Wait in three years, I'll be 18, and I can do whatever I want anyways.
Well, I'm trying to work with you here.
[SIGHS.]
But you know I still have to punish you, right? So you're not leaving this house for three weeks, you are closing down the Etsy store, and you're giving me all your passwords to all your accounts for everything.
How about none of that happens, but I just lose your trust?

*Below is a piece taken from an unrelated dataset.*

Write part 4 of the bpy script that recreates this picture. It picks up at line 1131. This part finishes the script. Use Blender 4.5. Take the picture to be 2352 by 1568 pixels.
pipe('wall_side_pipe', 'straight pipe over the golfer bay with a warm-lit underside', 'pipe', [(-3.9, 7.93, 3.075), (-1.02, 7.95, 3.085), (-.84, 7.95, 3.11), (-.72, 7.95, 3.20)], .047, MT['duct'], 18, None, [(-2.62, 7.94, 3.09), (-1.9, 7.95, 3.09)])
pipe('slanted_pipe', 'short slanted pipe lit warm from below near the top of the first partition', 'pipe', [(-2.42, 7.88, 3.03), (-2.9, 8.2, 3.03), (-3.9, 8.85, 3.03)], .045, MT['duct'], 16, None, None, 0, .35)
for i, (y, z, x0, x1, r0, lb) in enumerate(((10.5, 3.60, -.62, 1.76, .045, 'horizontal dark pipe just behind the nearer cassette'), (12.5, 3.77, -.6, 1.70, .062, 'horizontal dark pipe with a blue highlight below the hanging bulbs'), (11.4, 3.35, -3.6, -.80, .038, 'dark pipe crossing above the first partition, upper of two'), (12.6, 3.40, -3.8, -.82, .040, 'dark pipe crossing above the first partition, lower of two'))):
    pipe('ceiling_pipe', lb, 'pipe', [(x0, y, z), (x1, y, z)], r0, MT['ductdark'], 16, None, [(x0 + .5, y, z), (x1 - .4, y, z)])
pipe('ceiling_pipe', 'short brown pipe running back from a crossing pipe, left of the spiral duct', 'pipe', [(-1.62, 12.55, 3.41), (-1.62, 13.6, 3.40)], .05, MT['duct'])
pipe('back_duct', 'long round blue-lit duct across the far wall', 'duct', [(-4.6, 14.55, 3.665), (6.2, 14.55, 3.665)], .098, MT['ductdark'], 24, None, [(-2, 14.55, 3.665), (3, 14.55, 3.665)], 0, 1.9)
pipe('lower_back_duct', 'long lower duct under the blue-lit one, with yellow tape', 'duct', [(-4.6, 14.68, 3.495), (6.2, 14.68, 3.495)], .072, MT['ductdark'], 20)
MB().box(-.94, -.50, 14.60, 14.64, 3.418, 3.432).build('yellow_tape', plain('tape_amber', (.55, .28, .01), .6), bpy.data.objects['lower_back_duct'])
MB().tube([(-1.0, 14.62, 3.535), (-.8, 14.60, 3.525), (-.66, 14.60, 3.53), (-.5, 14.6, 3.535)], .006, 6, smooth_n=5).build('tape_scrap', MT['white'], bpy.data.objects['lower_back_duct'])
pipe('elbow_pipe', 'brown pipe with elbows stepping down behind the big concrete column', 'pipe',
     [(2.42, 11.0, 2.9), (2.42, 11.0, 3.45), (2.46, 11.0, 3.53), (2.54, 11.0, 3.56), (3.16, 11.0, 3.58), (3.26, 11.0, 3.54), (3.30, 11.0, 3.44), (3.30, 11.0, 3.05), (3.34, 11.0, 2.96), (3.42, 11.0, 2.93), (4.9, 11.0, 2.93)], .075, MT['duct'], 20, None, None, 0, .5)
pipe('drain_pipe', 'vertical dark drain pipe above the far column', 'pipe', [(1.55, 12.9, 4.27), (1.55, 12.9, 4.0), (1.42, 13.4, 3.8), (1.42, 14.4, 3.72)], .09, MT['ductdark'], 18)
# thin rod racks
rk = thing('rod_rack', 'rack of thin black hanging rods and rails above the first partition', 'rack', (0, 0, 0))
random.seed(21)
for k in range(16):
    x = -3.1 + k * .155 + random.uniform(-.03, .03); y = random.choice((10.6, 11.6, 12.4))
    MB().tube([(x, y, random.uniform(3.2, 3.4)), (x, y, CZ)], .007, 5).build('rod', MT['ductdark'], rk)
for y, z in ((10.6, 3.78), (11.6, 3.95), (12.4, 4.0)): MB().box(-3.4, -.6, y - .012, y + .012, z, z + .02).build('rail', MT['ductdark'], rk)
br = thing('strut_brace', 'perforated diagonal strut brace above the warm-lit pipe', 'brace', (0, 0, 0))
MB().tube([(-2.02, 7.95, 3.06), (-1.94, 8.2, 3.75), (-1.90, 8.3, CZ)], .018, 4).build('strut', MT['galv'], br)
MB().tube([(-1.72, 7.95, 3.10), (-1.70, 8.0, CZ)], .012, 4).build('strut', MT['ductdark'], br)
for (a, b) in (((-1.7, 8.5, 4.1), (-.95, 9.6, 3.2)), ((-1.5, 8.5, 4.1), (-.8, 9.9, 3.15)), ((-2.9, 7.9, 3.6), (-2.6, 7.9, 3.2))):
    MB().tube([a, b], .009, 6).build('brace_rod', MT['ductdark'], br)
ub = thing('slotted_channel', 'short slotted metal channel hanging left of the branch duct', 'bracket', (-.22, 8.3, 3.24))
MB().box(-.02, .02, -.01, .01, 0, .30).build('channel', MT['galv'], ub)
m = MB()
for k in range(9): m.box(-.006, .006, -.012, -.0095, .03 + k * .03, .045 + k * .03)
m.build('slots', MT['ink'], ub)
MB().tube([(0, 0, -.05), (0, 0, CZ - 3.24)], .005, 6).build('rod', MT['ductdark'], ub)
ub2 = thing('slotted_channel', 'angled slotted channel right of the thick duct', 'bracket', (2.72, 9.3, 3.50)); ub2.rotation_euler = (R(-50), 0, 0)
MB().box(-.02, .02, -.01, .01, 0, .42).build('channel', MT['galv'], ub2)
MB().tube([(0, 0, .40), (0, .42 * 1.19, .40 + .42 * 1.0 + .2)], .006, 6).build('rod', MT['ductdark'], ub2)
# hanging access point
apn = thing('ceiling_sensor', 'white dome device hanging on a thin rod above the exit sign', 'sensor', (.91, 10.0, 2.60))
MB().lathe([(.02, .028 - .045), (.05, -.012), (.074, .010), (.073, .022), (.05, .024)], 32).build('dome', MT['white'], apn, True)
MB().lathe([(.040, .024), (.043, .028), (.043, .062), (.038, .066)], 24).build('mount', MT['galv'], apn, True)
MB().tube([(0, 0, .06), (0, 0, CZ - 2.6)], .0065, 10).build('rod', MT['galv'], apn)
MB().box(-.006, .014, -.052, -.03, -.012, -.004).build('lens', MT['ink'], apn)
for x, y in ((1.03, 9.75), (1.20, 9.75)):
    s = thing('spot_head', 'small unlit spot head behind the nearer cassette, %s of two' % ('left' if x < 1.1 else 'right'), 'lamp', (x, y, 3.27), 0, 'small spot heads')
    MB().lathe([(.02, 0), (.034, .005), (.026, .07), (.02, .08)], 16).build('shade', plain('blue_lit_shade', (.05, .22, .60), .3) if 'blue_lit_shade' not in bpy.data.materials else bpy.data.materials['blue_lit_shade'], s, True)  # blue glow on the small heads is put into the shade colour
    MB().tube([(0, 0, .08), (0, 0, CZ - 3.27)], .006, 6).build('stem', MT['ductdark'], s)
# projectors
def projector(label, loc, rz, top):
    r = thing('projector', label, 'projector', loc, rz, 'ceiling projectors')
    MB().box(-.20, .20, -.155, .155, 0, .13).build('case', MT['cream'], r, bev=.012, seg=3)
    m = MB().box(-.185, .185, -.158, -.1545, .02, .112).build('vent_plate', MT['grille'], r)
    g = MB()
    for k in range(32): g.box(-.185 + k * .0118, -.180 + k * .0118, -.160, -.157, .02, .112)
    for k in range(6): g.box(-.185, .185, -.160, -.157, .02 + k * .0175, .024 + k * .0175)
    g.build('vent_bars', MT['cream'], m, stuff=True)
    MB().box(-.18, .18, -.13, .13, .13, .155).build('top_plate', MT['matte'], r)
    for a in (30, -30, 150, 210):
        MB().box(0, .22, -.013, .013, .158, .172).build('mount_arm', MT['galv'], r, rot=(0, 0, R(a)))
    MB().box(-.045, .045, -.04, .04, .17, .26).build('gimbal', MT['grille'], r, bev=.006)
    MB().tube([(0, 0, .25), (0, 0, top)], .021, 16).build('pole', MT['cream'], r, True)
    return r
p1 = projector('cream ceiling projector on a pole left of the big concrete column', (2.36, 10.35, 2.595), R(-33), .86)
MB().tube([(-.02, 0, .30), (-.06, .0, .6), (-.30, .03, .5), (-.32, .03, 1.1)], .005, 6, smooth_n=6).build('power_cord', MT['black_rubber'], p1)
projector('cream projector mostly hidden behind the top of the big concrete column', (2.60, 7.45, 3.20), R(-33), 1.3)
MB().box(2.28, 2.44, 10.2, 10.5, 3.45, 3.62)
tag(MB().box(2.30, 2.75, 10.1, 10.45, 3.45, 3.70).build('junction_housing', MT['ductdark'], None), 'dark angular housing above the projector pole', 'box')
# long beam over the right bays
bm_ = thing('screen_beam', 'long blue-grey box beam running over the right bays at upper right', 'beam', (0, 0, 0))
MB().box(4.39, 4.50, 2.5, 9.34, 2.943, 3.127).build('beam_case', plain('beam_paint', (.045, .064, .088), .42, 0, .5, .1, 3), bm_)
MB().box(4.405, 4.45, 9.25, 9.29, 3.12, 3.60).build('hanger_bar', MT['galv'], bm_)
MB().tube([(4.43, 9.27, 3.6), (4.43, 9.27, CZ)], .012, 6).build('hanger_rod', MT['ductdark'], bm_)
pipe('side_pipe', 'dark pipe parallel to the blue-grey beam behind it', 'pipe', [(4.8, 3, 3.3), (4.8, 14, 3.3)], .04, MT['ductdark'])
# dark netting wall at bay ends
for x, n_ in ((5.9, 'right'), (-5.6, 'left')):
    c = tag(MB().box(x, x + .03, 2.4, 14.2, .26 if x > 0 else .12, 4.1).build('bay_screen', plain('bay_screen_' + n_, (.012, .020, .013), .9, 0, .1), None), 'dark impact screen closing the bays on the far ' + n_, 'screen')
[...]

Passwords.
[SIGHS.]
Okay.
But just know that there are some things on my private Instagram account that are less than flattering about you.
Ditto.
[DOOR OPENS.]
Housekeeping.
Look, before you say anything, I let my guard down, and I shouldn't have.
So lesson learned.
Well, don't be too hard on yourself.
You stepped up when you needed to.
You know, we all want to believe the best in people, but the truth is, kids lie, people cheat and you don't want to be the one that gets eaten by the bear.
Wow.
Was that one of your poems? 'Cause I'm starting to get why your dad hit you with a broom.
Your father's just trying to say that, you know, it's not easy, and you did a good job.
The whole parenting thing is kind of learn-as-you-go.
And there's no books on how to raise kids.
Yes, there are.
There are literally thousands.
Yeah, but it's not like they're just laying around for free where anybody can pick them up and read them.
Yes, you can.
There's a library two blocks from here.
That's a "liberry"? Okay, you guys are hilarious, but you will be happy to hear that I got all of her passwords.
Now you're talkin'.
Let's fire up this mo-chine and see what we're dealing with here.
Rose, it's okay for her mom to check up on her, but we're just snooping.
[GASPS.]
Move over, girls! ROSEANNE: Hey, you almost done in there? I put all my dirty clothes in the hamper, I washed my breakfast dishes and Mark's, and I closed my Etsy account.
Yeah, but you almost done in there? You got people waitin'.
I think I deserve a nice, long shower after all that.
Wrong answer.
- Hand me the soap, would you? - [GASPS.]
Oh, my God! Ha ha! Oh, what? You're too good to shower with your grandma?